Whether a student is a good match for a company can only be examined during the interview, by double-checking the qualifications listed in the CV, the impression the student gave during the interview and how they conducted themselves and answered the interviewer’s questions. The probability for a good match is 50% for each combination of student and company.

In addition, the students and companies have pre-determined preferences about the other party. One can think of this as the students’ grades and the companies’ reputation. In our example Lisa has the better grades and Albus has the better reputation. So both companies would generally prefer to hire Lisa, if she is a good match, and both students would generally prefer to work for Albus.

In the table below, it shows the companies’ expected additional profits for each combination of students and companies (if they are a good match):

The organisers of the job fair want the fair to be as successful as possible, and face the question of HOW MANY interviews to allow.

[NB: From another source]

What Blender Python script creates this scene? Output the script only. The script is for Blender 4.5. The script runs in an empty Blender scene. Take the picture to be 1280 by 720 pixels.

On the face of it, you would assume that the more interviews that take place, the better the result. However, before this assumption can be verified, we have to define what ‘better’ means. We will analyse two different measures to evaluate the results:

a) Total additional profits achieved through all job offers.
b) Number of contracts, i.e. how many students will receive a job offer.

First, we analyse the result if both students and companies can have a maximum of one interview:

As Albus is the more favoured company and Lisa is the preferred student, they will have an interview. With a probability of 50% that Lisa is a good match for Albus, the expected additional profits would be:

Expected profits for Albus interviewing Lisa: 0.5 x 200 = 100

Because each student can have only one interview, Buling will invite Tom for an interview. Again with a probability of 50% that Tom is a good match for Buling, the expected additional profits would be:

Expected profits for Buling interviewing Tom: 0.5 x 30 = 15

Therefore, the total additional profits are 115 while the expected number of job offers is 1.

In an alternative scenario, we assume that students can conduct two interviews while companies can only conduct one interview each:

The situation for Albus did not change, as they still prefer to interview Lisa over Tom and a second interview is not possible. Therefore, the expected additional profits for them remains 100, based on the 50% chance of hiring Lisa.

Buling can now either interview Lisa or Tom. As Albus is the more attractive company to both students, Buling will only be able to hire Lisa if she doesn’t receive an offer from Albus (which will happen if she is not a good match for them). If Buling decides to interview Tom, they will definitely be able to hire him because he will not receive any other offers. Nevertheless, it only makes sense to hire either student if they are found to be a good match during the interview.

Taking this rationale into account, Buling can compare the expected gain in profits of both interview options:

Expected profits for Buling interviewing Lisa: 0.5 x 0.5 x 100 = 25

Expected profits for Buling interviewing Tom: 0.5 x 30 = 15

Comparing the expected profits for Buling reveals that they will prefer to invite Lisa for an interview – even though there is only a 25% chance that they are able to hire Lisa. Therefore, the total additional expected profits of the two companies increases to 125 while the expected number of job offers decreases to 0.75.


The expected additional profits would be hidden in reality, which is why organisers are typically incentivised via the number of contracts resulting from a fair – the more, the better. Therefore, the organisers would have an interest in limiting the number of interviews per student, which leads to the highest number of contracts (1 instead of 0.75).

This however, comes at the expense of both the companies and the top students: The companies, whose total expected additional profits would be higher if more interviews are allowed (125 instead of 115), and the top students like Lisa, whose chance of employment increases if more interviews are allowed (75% instead of 50%). Thus, both the companies and the top students have an incentive to convince the organisers to extend the number of interviews – as less uncertainty benefits them most in this situation.


The two models explained in our articles hopefully show that interviewing is not as trivial as it first appears, and looking at it as a strategic game can provide new insights. Recognising these patterns and using them to their advantage can create additional value to companies’ HR departments.